Stanfield: Vote policy not party

Arisson Stanfield

Editor’s Note: All opinion section content reflects the views of the individual author only and does not represent a stance taken by The Collegian or its editorial board.

With midterm elections fast approaching, many college students are wrestling with who and what to vote for. While voting for whatever candidate represents one’s party may be a simple solution, it is far more reasonable, noble and beneficial to vote based on individual policy.


Towing the party line is an attractive option when one is not extremely well acquainted with the issues in the political sphere. Time is precious, especially to college students, and becoming well acquainted with the modern political parlance and well informed on the issues may not seem like a high priority. 

Instead, it may be far easier to default to the party that best matches one’s values. But assurance can erode accountability and always ensuring one’s party has their vote is a quick way to make sure those in power neglect their responsibilities. 

This is a bipartisan issue that affects liberals and conservatives. While the Republican party has long championed individualism and freedom it can, at times, be completely blind to the way unchecked freedom threatens individuals more than it protects them. 

Take for instance the war on drugs which originated with Richard Nixon. Its policy of prohibiting drugs viewed as dangerous to society has ultimately lead to the incarceration of thousands of American’s for non-violent offenses.

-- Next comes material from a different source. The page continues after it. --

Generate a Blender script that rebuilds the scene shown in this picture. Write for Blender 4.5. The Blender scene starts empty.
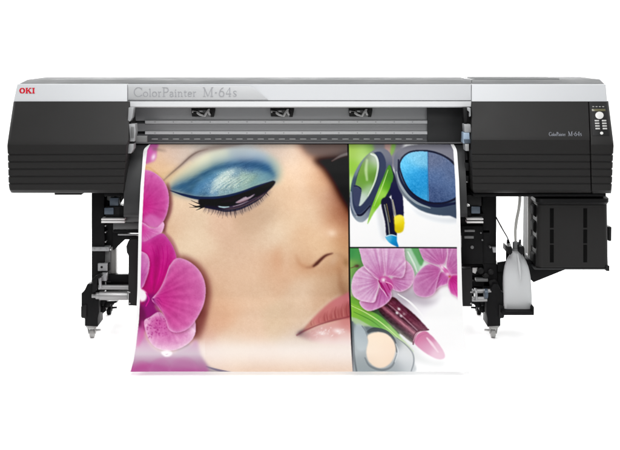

This policy has arguably hurt individual freedom more than it has protected it by defining what private individuals can put into their body and punishing those who deviate. Conservatives who blindly embrace it to remain copacetic with their party ultimately pervert their own message. The same negative trend occurs in the Democratic Party. 

The Democrats argue that they are the party of the poor and dispossessed, the disenfranchised and the downtrodden but at times their policies reflect just the opposite. For instance, minimum wage is often championed by the Democrats, but it has long been argued that the effect of such policies disproportionately harms the poor and less educated.

If a business must pay its workers a certain minimum, it incentives them get the most bang for their buck and hire only the most qualified candidates. This means that workers who could have undercut their competition by working for lower wages before are now priced out of the market. 

The need for nuance in voting is not a new issue. Founding father John Adams stated that there was nothing that he feared more than the division of the country into, “two great parties, each arranged under its leaders.” Even the first President George Washington stated in his final presidential speech that dissent between the parties naturally leads to a”spirit of revenge” as well as “foreign influence and corruption.” 

Given that the most recent Presidential election may have been one of the most polarizing in recent memory and was marred with accusations of foreign influence and corruption, it would seem Washington’s warning rang true.  

In order to find our way out of political divisiveness and blindness, we have to start paying attention to the issues and not the person discussing them. What is most important is that we have educated voters, not political ideologues who follow their party mascot like lemmings off of a cliff.


If we are skillful, we could even expand the political spectrum enough to allow for third party candidates to be viable in national elections. As in much of Europe, we could have a country where a host of parties offer differing and plausible alternatives to one another and citizens can truly see how many good and bad ideas there are to choose from.

What is undeniable is that Americans are stuck on a political seesaw. Power swings back and forth between two parties and the people who are the most in need are often forgotten in the midst. So when we vote we must look further than the color of a candidate’s tie or blazer and we must think critically about the issues.